Exploring the role of four-phonon scattering in the lattice thermal transport of LaMoN$_3$

Abstract: In this work, we systematically investigate the lattice thermal conductivity ($\kappa_L$) of LaMoN$_3$ in the $C$2/$c$ and $R$3$c$ phases using first-principles calculations combined with the Boltzmann transport equation. In the $C$2/$c$ phase, $\kappa_L$ exhibits strong anisotropy, with values of 0.75 W/mK, 1.89 W/mK, and 0.82 W/mK along the a, b, and c axes, respectively, at 300 K. In contrast, the $R$3$c$ phase shows nearly isotropic thermal conductivity, with values of 6.28 W/mK, 7.05 W/mK, and 7.31 W/mK along the a, b, and c directions.

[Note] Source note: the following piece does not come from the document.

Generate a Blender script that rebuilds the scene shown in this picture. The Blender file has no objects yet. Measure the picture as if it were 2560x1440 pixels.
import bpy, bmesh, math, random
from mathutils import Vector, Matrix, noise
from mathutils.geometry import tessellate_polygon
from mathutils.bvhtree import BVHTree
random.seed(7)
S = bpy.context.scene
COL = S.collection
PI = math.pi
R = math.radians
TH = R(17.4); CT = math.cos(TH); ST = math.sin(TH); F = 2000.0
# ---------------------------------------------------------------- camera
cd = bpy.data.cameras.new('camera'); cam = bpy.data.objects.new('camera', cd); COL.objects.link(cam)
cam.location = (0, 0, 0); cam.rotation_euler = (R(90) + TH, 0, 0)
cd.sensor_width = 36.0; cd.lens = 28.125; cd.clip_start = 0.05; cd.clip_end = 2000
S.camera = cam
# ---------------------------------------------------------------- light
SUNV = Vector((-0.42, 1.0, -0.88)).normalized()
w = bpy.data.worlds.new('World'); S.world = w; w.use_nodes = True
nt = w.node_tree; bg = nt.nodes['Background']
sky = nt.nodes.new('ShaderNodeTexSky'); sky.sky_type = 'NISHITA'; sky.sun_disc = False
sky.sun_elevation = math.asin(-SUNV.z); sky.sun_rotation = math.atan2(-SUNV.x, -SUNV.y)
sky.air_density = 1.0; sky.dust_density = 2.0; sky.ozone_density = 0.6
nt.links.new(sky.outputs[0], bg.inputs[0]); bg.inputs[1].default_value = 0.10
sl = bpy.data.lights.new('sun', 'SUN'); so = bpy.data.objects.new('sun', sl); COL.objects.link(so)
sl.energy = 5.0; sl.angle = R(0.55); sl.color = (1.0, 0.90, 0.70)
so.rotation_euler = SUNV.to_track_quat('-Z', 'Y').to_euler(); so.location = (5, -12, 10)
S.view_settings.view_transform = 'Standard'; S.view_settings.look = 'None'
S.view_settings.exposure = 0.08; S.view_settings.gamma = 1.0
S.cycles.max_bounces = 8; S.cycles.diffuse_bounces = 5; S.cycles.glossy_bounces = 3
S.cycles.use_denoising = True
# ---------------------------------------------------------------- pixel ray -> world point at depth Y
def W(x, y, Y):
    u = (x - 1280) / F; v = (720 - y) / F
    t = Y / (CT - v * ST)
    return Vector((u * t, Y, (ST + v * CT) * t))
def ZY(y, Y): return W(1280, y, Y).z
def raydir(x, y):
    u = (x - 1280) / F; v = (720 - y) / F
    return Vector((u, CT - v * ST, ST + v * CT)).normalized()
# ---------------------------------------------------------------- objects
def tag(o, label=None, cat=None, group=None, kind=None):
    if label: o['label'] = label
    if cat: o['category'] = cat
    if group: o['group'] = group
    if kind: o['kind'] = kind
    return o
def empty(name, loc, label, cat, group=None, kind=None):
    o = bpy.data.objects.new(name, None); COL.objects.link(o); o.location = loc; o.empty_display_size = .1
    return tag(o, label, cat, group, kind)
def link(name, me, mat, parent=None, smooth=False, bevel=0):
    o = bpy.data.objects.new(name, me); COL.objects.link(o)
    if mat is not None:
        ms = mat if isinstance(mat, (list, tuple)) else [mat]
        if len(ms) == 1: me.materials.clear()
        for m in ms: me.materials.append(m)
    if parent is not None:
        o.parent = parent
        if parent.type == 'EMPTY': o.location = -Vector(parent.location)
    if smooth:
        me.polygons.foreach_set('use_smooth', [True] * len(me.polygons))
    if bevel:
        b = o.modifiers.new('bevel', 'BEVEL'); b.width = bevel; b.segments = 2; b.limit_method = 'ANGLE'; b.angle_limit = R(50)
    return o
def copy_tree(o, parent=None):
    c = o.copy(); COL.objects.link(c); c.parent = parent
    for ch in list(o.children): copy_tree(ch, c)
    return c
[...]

In both phases, acoustic phonons dominate thermal transport. However, in the $C$2/$c$ phase, the absence of an acoustic-optical gap results in increased three-phonon scattering leading to smaller values of $\kappa_L$. Additionally, four-phonon scattering plays a dominant role in the C2/c phase, reducing $\kappa_L$ by approximately 96\%, whereas in the $R3c$ phase, it leads to a smaller but still significant reduction of ~50\%. These results highlight the critical role of four-phonon interactions in determining the thermal transport properties of LaMoN$_3$ and reveal the stark contrast in thermal conductivity between its two structural phases.